El clima de intimidación tampoco puede separarse de la realidad del trabajador y la trabajadora que hoy piensa dos veces antes de sumarse a una medida de protesta o de paro, frente a la posibilidad de quedarse sin trabajo o de sufrir otro tipo de represalias. 

El temor, la amenaza y el miedo son una pieza fundamental de la estrategia que tiene por eje el modelo económico, pero también la pretensión de restringir la política al ámbito y a las decisiones de unos pocos. Porque si bien es cierto que “el pueblo no delibera ni gobierna, sino por medio de sus representantes” (art. 22 de la Constitución Nacional) ello no implica que, mediante el voto, el pueblo pierde la titularidad de la autoridad sino que delega su ejercicio y está siempre en su derecho de exigirles a sus representantes que actúen en función del mandato recibido y del bien común. La movilización, la demanda, la manifestación, la presencia en las calles son formas legítimas e imprescindibles de la política y estrategias de lucha para mantener y conquistar derechos. También una manera de empoderar al pueblo y de contrapesar la avanzada de la cultura de la intimidación.
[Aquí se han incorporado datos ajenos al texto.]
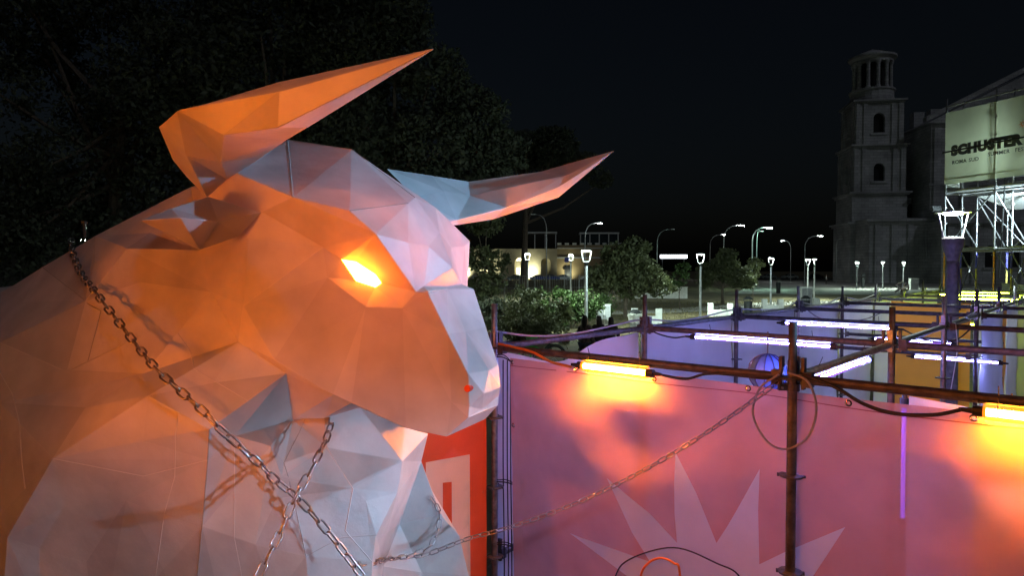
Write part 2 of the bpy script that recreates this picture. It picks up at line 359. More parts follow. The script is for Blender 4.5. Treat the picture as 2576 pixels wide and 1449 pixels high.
def blobset(n, c, sp, r0, r1, sq=.8):
    return [((c[0] + random.uniform(-1, 1) * sp[0], c[1] + random.uniform(-1, 1) * sp[1], c[2] + random.uniform(-1, 1) * sp[2]), random.uniform(r0, r1), sq) for _ in range(n)]
random.seed(11)
BIG = 'tall evergreen trees behind the bull'
tree('evergreen_tree', 'huge dark evergreen tree filling the top left corner', (-30, 52, 0), (.5, 0, 15), .55, blobset(24, (0, 0, 15), (9, 5, 11), 3.5, 5.5), 46000, .21, LEAF_D, BIG)
tree('evergreen_tree', 'dark evergreen tree rising behind the near horn', (-17, 50, 0), (-.5, 0, 15), .5, blobset(24, (0, 0, 15), (7, 5, 11), 3.2, 5), 46000, .21, LEAF_D, BIG)
tree('evergreen_tree', 'dark evergreen tree whose rounded edge meets the black sky', (-8.2, 47, 0), (0, 0, 10), .42, [((-2.5, 0, 18), 3.3), ((.2, 0, 20), 2.7), ((2.6, 0, 16.2), 2.6), ((5.4, .5, 13.2), 2.6), ((7.2, 0, 11), 2.0), ((3, 0, 11.5), 3.2), ((-3, 0, 12), 3.8), ((6.6, 0, 8.8), 1.9), ((0, 1, 8), 3.2), ((-4, 0, 22), 3.0), ((3.4, 0, 8), 2.6)], 46000, .18, LEAF_D, BIG)
# umbrella pine
pb = [((random.uniform(-7, 7), random.uniform(-6, 6), 19.5 + random.uniform(-1.6, 1.4)), random.uniform(2, 3.2), .5) for _ in range(20)] + [((9.5, 0, 16.2), 2.4, .55), ((8, 0, 18), 2.6, .5), ((11, 1, 15.2), 1.8, .55)]
tree('umbrella_pine', 'umbrella pine with bare leaning trunk under the far horn', (1.6, 95, 0), (.4, 0, 16), .46, pb, 24000, .24, LEAF_D)
tree('cypress_shrub_tree', 'tall dark shrubby tree beside the bull muzzle', (-1.7, 44, 0), (0, 0, 4), .12, blobset(9, (0, 0, 3.6), (.9, .8, 2.6), .8, 1.3), 5000, .13, LEAF_M)
tree('park_tree', 'rounded olive-green park tree left of the tall lamp post with a tied trunk', (6.9, 41.5, 0), (.1, 0, 2.0), .13, [((0, 0, 3.1), 1.5), ((-1.3, 0, 2.5), 1.1), ((1.4, 0, 2.4), 1.2), ((.5, 0, 4.1), 1.0), ((-.6, .5, 3.9), .9), ((2.1, 0, 1.9), .9), ((-1.6, 0, 1.9), .8), ((.3, 0, 2.0), 1.2)], 9000, .13, LEAF_M, 'small park trees')
tree('park_tree', 'olive-green park tree behind the second lamp post', (17.6, 57, 0), (.1, 0, 2.2), .13, [((0, 0, 3), 1.4), ((-1.2, 0, 2.6), 1.1), ((1.3, 0, 2.3), 1.2), ((.3, 0, 4.0), .9), ((2, 0, 1.9), .9), ((-1.5, 0, 2), .8)], 6000, .14, LEAF_M, 'small park trees')
tree('sapling', 'thin staked sapling with sparse leaves in front of the low white wall', (12.3, 50, 0), (0, 0, 1.9), .035, [((0, 0, 2.3), .7), ((.2, 0, 3.0), .6), ((-.3, 0, 1.7), .5)], 900, .11, LEAF_G)
tree('sapling', 'thin pale-stemmed young tree at the edge of the square', (21.9, 62, 0), (0, 0, 1.8), .04, [((-.3, 0, 2.6), .9), ((.2, 0, 3.4), .8), ((-.5, 0, 1.8), .7)], 1500, .12, LEAF_M)
# shrubs
def shrub(label, loc, blobs, n, size, m):
    t = empty('shrub', label, 'shrub', loc, 0, 'leafy shrubs on the park slope')
    mb = MB()
    for c, r, *_ in blobs: mb.tube([(c[0] * .3, c[1] * .3, -.05), (c[0] * .8, c[1] * .8, c[2] * .5), c], [.05, .03, .015], 5)
    mb.build('stems', BARK, t); leaves(blobs, n, size, m, 'foliage', t)
shrub('dense dark shrub nearest the bull nose', (1.2, 31, 0), blobset(7, (0, 0, .9), (1.1, .7, .5), .6, 1.0), 4500, .09, LEAF_M)
shrub('bright green leafy shrub left of the tall lamp post', (2.6, 34, 0), blobset(8, (0, 0, 1.0), (1.3, .8, .5), .6, 1.0), 5200, .09, LEAF_G)
shrub('low spreading shrub at the foot of the lamp post', (.6, 27, 0), blobset(6, (0, 0, .5), (1.2, .6, .3), .5, .75), 3200, .08, LEAF_M)
shrub('long dark shrub below the wire fence', (-1.2, 36, 0), blobset(6, (0, 0, .7), (1.6, .6, .3), .6, .9), 3000, .1, LEAF_D)
shrub('round green shrub between lamp post and park tree', (4.6, 37.5, 0), blobset(5, (0, 0, .8), (.9, .5, .3), .5, .8), 2600, .09, LEAF_G)

# ================================================================== scaffold maze
TH = R(41.4); EA = V(math.cos(TH), -math.sin(TH), 0); EB = V(math.sin(TH), math.cos(TH), 0)
G0 = V(-.125, 4.83, 0); BAY = 2.07; ZR = HC - .56
def G(i, j, z=0.): return G0 + EA * (BAY * i) + EB * (BAY * j) + V(0, 0, z)
maze = empty('scaffolding_maze', 'low steel tube scaffold maze with open top rails on posts', 'scaffolding', (0, 0, 0))
_ros = MB(); _ros.lathe([(.026, -.006), (.060, -.005), (.062, 0), (.060, .005), (.026, .006)], n=14)
for k in range(4): a = k * math.pi / 2 + .4; _ros.box((.078 * math.cos(a) * .8, .078 * math.sin(a) * .8, 0), (.012, .02, .014), a)
ROS = _ros.mesh('rosette'); ROS.materials.append(RUST)
def post(p, z1, m, r=.0242, rings=True, parent=maze):
    mb = MB(); mb.tube([(0, 0, 0), (0, 0, z1 - .2), (0, 0, z1 - .19), (0, 0, z1)], [r, r, r * .86, r * .86], 12, True); mb.lathe([(.05, 0), (.05, .012), (.03, .02), (.03, .12)], n=8)
    o = mb.build('post', m, parent, True, p); o.data.polygons.foreach_set('use_smooth', [len(q.vertices) == 4 for q in o.data.polygons])
    if rings:
        for k in range(5):
            zz = ZR - .5 * k
            if zz > .1: q = link('rosette', ROS, o, (0, 0, zz)); q.rotation_euler = (0, 0, -TH)
    return o
def ledger(p0, p1, m=RUST, r=.0242, parent=maze, head=True):
    p0, p1 = Vector(p0), Vector(p1); d = (p1 - p0).normalized(); mb = MB(); a, b = p0 + d * .055, p1 - d * .055
    mb.tube([a, b], r, 12)
    if head:
        rz = math.atan2(d.y, d.x)
        for q, s in ((p0, 1), (p1, -1)):
            c = q + d * s * .075; mb.box(c, (.05, .05, .075), rz); mb.box(q + d * s * .055 + V(0, 0, .028), (.014, .03, .16), rz, taper=1.25)
    o = mb.build('ledger', m, parent); return o
NJ = 8
for j in range(NJ + 1):
    for i in range(3):
        if i == 2 and j > 6: continue
        post(G(i, j), ZR + .285 + random.uniform(-.02, .03), RUST if (i + j) % 3 else GALV)
for j in range(NJ + 1):
    for i in range(2):
        if i == 1 and j > 6: continue
        ledger(G(i, j, ZR), G(i + 1, j, ZR), RUST)
for j in range(NJ):
    for i in range(3):
        if i == 2 and j > 5: continue
        if i == 0 and j == 0: continue
        ledger(G(i, j, ZR), G(i, j + 1, ZR), GALV if i == 1 else RUST)
ledger(G(0, 0, ZR), G(0, 1, ZR), RUST)
for j in (3, 4): ledger(G(0, j, ZR - .5), G(1, j, ZR - .5), RUST)
for j in (6, 7): ledger(G(0, j, ZR - .5), G(1, j, ZR - .5), RUST)
for i, j in ((1, 2), (1, 3), (0, 0), (1, 0)): ledger(G(i, j, ZR - 1.5), G(i, j + 1, ZR - 1.5), RUST)
# short return bay carrying the lettered banner beside the bull
pe = G0 - EB * .84
post(pe, ZR + .2, RUST); ledger(pe + V(0, 0, ZR), G(0, 0, ZR), RUST); ledger(pe + V(0, 0, .42), G(0, 0, .42), RUST)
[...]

Desde la otra vereda quizás sea una nueva oportunidad para meditar en el hecho de que ninguna conquista, tampoco la de los derechos, es definitiva. Tiene que ser refrendada en todo momento, en todas las circunstancias y coyunturas. Porque como bien lo señaló hace ya muchos años José Martí, “el hombre que clama vale más que el que suplica: el que insiste hace pensar al que otorga. Y los derechos se toman, no se piden; se arrancan, no se mendigan”.